Perciò, malgrado possano apparire a prima vista paradossali, le parole contenute nella sua indagine più recente vanno prese sul serio.

L’Adl ha diffuso nei giorni scorsi un rapporto in cui definisce proprio il Klan come «una minaccia che permane nella società americana».

Per quanto diviso in molte sigle, secondo questa indagine il circuito degli incappucciati ha ricominciato a crescere nel corso degli ultimi tre anni e in modo ancor più accentuato dopo il debutto della campagna di Trump nel 2015 che ha visto mobilitarsi tutti gli ambienti della destra «bianca».

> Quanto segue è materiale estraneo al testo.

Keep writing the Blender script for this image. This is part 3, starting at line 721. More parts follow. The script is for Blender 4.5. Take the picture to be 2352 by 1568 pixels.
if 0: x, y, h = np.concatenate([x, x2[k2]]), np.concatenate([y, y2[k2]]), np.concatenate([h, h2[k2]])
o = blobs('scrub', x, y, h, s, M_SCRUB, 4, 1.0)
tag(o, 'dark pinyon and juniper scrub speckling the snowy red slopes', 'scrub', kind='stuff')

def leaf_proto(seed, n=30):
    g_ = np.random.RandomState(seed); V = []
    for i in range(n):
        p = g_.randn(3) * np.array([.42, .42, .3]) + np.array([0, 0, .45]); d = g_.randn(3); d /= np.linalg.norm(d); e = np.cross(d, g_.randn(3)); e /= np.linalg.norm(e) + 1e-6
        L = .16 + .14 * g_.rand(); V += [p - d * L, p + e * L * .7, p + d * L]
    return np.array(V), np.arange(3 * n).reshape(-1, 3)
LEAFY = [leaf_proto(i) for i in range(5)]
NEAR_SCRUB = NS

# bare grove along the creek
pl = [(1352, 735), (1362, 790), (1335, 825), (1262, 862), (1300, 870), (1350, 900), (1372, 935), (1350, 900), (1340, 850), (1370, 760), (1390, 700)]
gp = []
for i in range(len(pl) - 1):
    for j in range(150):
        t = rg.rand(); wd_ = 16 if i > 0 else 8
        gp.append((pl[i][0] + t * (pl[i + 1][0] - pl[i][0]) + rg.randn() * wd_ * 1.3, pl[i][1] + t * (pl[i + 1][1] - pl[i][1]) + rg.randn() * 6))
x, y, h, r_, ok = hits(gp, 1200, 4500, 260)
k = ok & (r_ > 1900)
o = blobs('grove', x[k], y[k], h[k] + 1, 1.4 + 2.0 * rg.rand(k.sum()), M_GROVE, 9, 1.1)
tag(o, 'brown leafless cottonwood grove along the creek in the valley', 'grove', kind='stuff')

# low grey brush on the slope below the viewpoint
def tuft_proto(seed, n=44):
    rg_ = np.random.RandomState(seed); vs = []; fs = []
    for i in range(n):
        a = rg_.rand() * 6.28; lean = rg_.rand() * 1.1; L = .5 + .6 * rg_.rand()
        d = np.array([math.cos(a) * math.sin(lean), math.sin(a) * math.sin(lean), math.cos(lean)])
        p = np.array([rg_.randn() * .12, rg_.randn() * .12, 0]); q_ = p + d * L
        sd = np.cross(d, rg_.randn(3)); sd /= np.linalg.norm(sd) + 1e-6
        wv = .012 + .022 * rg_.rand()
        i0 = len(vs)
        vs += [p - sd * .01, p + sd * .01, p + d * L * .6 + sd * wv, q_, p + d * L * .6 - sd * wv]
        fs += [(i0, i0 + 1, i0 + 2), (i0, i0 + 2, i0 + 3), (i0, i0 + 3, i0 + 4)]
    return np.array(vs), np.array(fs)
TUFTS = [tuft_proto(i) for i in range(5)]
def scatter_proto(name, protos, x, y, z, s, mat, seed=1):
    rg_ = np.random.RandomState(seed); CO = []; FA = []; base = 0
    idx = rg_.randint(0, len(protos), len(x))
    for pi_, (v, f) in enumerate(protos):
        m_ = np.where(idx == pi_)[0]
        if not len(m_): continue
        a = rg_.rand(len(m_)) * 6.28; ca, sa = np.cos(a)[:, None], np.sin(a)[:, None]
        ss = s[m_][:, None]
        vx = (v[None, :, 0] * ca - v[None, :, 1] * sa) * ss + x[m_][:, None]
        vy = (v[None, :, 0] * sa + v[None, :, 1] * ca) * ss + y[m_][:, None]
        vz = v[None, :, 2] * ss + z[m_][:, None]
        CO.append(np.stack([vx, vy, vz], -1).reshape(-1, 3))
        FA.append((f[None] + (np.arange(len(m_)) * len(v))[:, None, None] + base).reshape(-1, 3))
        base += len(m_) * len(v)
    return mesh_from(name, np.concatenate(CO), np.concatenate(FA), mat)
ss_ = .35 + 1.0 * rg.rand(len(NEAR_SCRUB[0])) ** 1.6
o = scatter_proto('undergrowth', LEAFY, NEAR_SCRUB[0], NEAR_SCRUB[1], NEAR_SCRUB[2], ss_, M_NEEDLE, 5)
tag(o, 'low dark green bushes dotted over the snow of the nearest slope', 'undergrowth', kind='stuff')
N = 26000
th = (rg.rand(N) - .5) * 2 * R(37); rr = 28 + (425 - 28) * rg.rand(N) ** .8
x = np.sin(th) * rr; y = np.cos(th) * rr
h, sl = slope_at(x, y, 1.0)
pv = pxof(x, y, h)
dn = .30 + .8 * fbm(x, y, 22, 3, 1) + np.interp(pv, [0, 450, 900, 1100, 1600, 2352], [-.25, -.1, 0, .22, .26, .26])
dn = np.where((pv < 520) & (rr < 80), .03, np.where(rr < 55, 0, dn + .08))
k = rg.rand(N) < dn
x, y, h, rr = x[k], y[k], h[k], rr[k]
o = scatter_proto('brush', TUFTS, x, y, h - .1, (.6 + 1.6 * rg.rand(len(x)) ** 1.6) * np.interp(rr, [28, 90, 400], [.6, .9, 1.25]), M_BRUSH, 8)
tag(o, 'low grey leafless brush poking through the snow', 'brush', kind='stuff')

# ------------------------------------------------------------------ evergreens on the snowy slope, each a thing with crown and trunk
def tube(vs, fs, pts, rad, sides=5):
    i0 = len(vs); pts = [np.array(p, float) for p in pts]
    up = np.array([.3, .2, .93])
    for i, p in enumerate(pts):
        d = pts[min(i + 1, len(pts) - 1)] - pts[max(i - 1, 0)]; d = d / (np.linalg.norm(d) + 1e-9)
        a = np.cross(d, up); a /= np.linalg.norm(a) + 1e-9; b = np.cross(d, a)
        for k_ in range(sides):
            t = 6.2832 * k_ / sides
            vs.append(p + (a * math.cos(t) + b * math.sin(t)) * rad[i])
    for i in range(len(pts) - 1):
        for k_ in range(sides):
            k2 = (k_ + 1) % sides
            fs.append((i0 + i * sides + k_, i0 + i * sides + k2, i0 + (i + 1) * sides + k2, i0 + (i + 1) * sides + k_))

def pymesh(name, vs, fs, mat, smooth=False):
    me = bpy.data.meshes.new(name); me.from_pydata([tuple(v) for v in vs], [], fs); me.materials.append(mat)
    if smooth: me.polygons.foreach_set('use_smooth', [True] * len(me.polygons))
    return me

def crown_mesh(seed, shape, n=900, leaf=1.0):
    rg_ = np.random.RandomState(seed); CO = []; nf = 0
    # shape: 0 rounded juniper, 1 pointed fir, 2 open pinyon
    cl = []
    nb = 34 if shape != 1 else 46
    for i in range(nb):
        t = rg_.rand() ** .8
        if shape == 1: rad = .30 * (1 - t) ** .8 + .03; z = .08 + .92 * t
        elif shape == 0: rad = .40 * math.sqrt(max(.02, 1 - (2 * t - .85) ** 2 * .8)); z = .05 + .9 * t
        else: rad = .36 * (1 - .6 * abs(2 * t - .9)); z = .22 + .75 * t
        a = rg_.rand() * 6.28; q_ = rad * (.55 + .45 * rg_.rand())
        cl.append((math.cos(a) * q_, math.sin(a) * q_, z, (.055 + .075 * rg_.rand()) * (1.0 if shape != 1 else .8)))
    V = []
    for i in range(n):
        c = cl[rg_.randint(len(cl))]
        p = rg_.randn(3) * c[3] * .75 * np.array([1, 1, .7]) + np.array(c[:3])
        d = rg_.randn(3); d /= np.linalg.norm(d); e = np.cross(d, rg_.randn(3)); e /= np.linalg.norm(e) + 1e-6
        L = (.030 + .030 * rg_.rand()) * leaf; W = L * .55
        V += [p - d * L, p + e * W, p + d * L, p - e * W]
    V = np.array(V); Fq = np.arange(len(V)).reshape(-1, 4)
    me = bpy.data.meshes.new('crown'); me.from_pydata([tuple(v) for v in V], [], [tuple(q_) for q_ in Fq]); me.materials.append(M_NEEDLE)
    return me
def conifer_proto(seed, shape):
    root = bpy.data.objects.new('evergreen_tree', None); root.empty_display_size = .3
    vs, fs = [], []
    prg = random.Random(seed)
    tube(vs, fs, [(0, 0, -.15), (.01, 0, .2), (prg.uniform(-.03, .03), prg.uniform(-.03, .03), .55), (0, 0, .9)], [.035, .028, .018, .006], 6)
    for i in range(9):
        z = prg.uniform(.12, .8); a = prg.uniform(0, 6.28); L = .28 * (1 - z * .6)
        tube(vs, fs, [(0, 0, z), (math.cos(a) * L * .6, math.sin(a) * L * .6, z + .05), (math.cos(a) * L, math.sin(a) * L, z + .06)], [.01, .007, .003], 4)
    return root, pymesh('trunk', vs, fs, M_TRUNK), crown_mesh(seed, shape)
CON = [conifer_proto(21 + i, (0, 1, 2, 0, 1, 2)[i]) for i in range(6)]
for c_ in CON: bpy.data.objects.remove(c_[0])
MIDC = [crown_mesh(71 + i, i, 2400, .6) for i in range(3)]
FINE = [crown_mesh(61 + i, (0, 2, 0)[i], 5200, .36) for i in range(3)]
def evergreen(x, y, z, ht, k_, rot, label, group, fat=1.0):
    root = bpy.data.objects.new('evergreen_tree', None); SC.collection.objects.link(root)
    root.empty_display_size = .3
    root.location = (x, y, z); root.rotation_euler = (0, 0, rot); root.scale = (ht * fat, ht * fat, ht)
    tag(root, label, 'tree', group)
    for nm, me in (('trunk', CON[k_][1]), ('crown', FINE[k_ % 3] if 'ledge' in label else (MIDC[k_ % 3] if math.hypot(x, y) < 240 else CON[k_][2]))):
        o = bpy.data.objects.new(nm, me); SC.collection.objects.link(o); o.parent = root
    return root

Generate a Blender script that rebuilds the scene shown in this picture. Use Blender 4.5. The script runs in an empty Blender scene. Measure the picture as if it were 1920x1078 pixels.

Circa 42 diverse fazioni, presenti in 33 Stati, si contendono oltre 3.000 militanti e un ambiente di potenziali sostenitori pari almeno al doppio. Sigle come gli United Klans of America in Alabama, i Loyal White Knights della California, i texani Global Crusader Knights e gli American Christian Dixie Knights presenti in tutto il Sud, attive in campagne locali, ad esempio contro lo smantellamento dei monumenti agli «eroi» confederati o in risposta alla manifestazioni di Black Lives Matter.

Un’ottantina le azioni pubbliche censite ogni anno: le più recenti, nell’ultimo mese, in piccoli centri di Indiana, Virginia e Alabama. Anche se non mancano progetti violenti, come attentati razzisti o rapine di auto-finanziamento; arresti in tal senso sono stati compiuti in Georgia e Carolina del Sud, oltre ai contatti con le gang carcerarie suprematiste.

Quanto alla diffusione geografica, il nuovo Klan copre soprattutto la fascia che va dal Texas al Maine, attraverso il profondo Sud, il Midwest e il Nordest, oltre allo Stato di Washington e a qualche contea californiana.

Come ha spiegato Oren Segal, direttore del Centro di lotta all’estremismo dell’Adl, meno della metà degli aderenti a questi gruppi si rifanno alla «tradizionale» ideologia del Klan, un mix di suprematismo bianco, razzismo contro gli immigrati e omofobia, mentre il restante 50-60% oscilla tra i rimandi al neonazismo, alla dottrina cospirazionista e antisemita della Cristian Identity e alle tesi della cosiddetta Alt-Right, identitaria e islamofoba e con più di un legame con l’amministrazione Trump.

A preoccupare i responsabili dell’organizzazione antirazzista ebraica, sembra essere inoltre il clima di impunità in cui, come sottolineato da Jonathan Greenblatt, il capo dell’Adl che si è più volte opposto ferocemente al Muslim ban voluto dalla Casa Bianca, «i razzisti hanno ripreso a diffondere la loro strategia della paura».

Proprio all’indomani della presentazione del rapporto sul ritorno del Klan, un’inchiesta di Newsweek ha del resto rivelato come il governo voglia progressivamente ridurre uomini e mezzi degli apparati di intelligence che si occupano della minaccia rappresentata dall’estrema destra, per riorientarli verso le indagini sui sospetti islamisti.

Secondo il settimanale, l’Homeland Security, gli «Interni» di Washington, avrebbe già dato il via a questa campagna di tagli, stornando 400mila dollari destinati alla ong di Chicago Life After Hate (La vita dopo l’odio) che si occupa del recupero e della reinserzione sociale dei giovani che intendono abbandonare i gruppi del suprematismo bianco.

Christian Picciolini, figlio di immigrati italiani ed ex leader dei razzisti hammerskins che nel 2010 ha lanciato l’associazione per «aiutare altri giovani come me a cambiare vita», si è detto deluso e amareggiato per la decisione, spiegando che «contro ogni evidenza, l’amministrazione di Washington si rifiuta di riconoscere che il nazionalismo bianco rappresenta una vera minaccia terroristica per il nostro paese».